* Goal
Repeat the listing word for word. No pictures belong in the copy.

* Information supplied
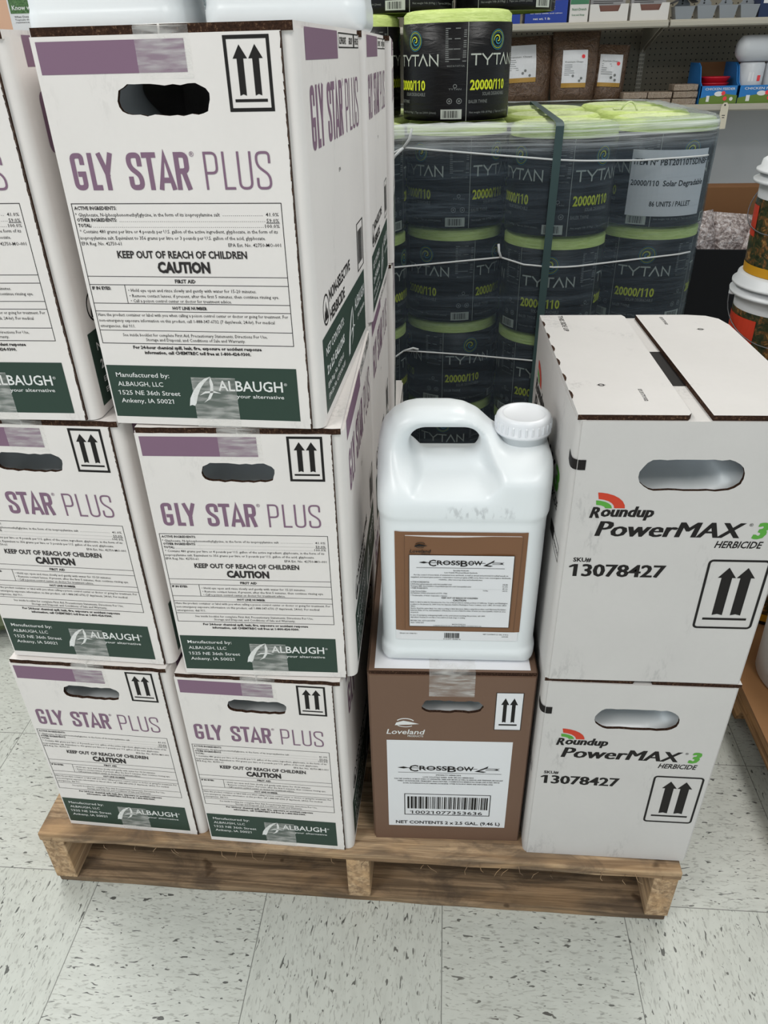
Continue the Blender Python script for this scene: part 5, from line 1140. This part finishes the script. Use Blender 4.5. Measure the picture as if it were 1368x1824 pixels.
for k, lab_ in enumerate(('white feed pail at the bottom of the nearer stack', 'white feed pail in the middle of the nearer stack', 'white lidded feed pail topmost of the nearer stack, just inside the photo edge')):
    pail((.752, .690, .133 + PH * k), math.radians((0, 30, -20)[k]), lab_, .118, PH + .010)
pail((.752, .423, .133), math.radians(60), 'white feed pail standing alone at the cardboard sheet edge, its lower curve visible', .118, PH + .010, False)

# ------------------------------------------------------------ odds and ends at the picture's edge
M['sack'] = mat('dark_green_sack', (62, 72, 34), .35, .5)
t = empty('green_sack', (-1.20, .86, 0), math.radians(15), 'dark green printed sack lying on the floor beyond the outer stack', 'sack')
mb = pillow(.30, .55, .12, seed=4); mb.v = [(x, z - .3, y + .062) for x, y, z in mb.v]; mb.f = [f[::-1] for f in mb.f]; mb.build('bag', 'sack', t)
M['tan'] = mat('tan_sack', (222, 178, 150), .5); M['photo_green'] = seed_mat('grass_photo_print', (100, 140, 84), (48, 84, 44))
t = empty('tan_carton', (-2.15, YS + .05, Z1), 0, 'tan carton with a white leaflet on the shelf far behind the outer stack', 'carton'); b = MB(); b.box(0, 0, 0, .34, .16, .26); b.build('body', 'tan', t, .002)
mpf = plane_map((0, 0, 0), (1, 0, 0), (0, 0, 1), (0, -1, 0))
a = Art(1); a.rect(.092, .025, .30, .23, 0); lf = a.build('leaflet', 'paper', mpf, t, .0012)
a = Art(1); a.rect(.099, .099, .294, .222); a.build('photo', 'photo_green', mpf, lf, .0018); a = Art(1); a.text('Know who', .110, .113, .017, .228, .02); a.build('headline', 'white_ink', mpf, lf, .0024)
a = Art(1); a.text('When Does Require a', .112, .083, .007, .24, .012); a.text('Topicals that deliver', .112, .072, .0065, .24, .004); a.text('resistance program', .114, .062, .0065, .24, .004); a.build('leaflet_text', 'text_ink', mpf, lf, .0018)
M['foil'] = mat('clear_crinkle', (190, 206, 214), .15, .8); g = NT(M['foil']); g.bump(g.noise(g.coord(), 60, 4, .6, 1.5), 1.0, .02); g.base(g.ramp(g.noise(g.coord(), 40, 3, .6, 1.0), [(.4, lin((120, 150, 160))), (.6, lin((226, 230, 232)))]))
t = empty('crinkled_bag', (-.352, .585, ZP + 3 * .3761), 0, 'crinkled clear bag between the two white jugs on top', 'bag'); pillow(.10, .16, .05, seed=9).build('bag', 'foil', t)
for o_ in (_to, neck_me, cap_me): bpy.data.objects.remove(o_)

* Exercise answer
Continue the Blender Python script for this scene: part 5, from line 1140. This part finishes the script. Use Blender 4.5. Measure the picture as if it were 1368x1824 pixels.
for k, lab_ in enumerate(('white feed pail at the bottom of the nearer stack', 'white feed pail in the middle of the nearer stack', 'white lidded feed pail topmost of the nearer stack, just inside the photo edge')):
    pail((.752, .690, .133 + PH * k), math.radians((0, 30, -20)[k]), lab_, .118, PH + .010)
pail((.752, .423, .133), math.radians(60), 'white feed pail standing alone at the cardboard sheet edge, its lower curve visible', .118, PH + .010, False)

# ------------------------------------------------------------ odds and ends at the picture's edge
M['sack'] = mat('dark_green_sack', (62, 72, 34), .35, .5)
t = empty('green_sack', (-1.20, .86, 0), math.radians(15), 'dark green printed sack lying on the floor beyond the outer stack', 'sack')
mb = pillow(.30, .55, .12, seed=4); mb.v = [(x, z - .3, y + .062) for x, y, z in mb.v]; mb.f = [f[::-1] for f in mb.f]; mb.build('bag', 'sack', t)
M['tan'] = mat('tan_sack', (222, 178, 150), .5); M['photo_green'] = seed_mat('grass_photo_print', (100, 140, 84), (48, 84, 44))
t = empty('tan_carton', (-2.15, YS + .05, Z1), 0, 'tan carton with a white leaflet on the shelf far behind the outer stack', 'carton'); b = MB(); b.box(0, 0, 0, .34, .16, .26); b.build('body', 'tan', t, .002)
mpf = plane_map((0, 0, 0), (1, 0, 0), (0, 0, 1), (0, -1, 0))
a = Art(1); a.rect(.092, .025, .30, .23, 0); lf = a.build('leaflet', 'paper', mpf, t, .0012)
a = Art(1); a.rect(.099, .099, .294, .222); a.build('photo', 'photo_green', mpf, lf, .0018); a = Art(1); a.text('Know who', .110, .113, .017, .228, .02); a.build('headline', 'white_ink', mpf, lf, .0024)
a = Art(1); a.text('When Does Require a', .112, .083, .007, .24, .012); a.text('Topicals that deliver', .112, .072, .0065, .24, .004); a.text('resistance program', .114, .062, .0065, .24, .004); a.build('leaflet_text', 'text_ink', mpf, lf, .0018)
M['foil'] = mat('clear_crinkle', (190, 206, 214), .15, .8); g = NT(M['foil']); g.bump(g.noise(g.coord(), 60, 4, .6, 1.5), 1.0, .02); g.base(g.ramp(g.noise(g.coord(), 40, 3, .6, 1.0), [(.4, lin((120, 150, 160))), (.6, lin((226, 230, 232)))]))
t = empty('crinkled_bag', (-.352, .585, ZP + 3 * .3761), 0, 'crinkled clear bag between the two white jugs on top', 'bag'); pillow(.10, .16, .05, seed=9).build('bag', 'foil', t)
for o_ in (_to, neck_me, cap_me): bpy.data.objects.remove(o_)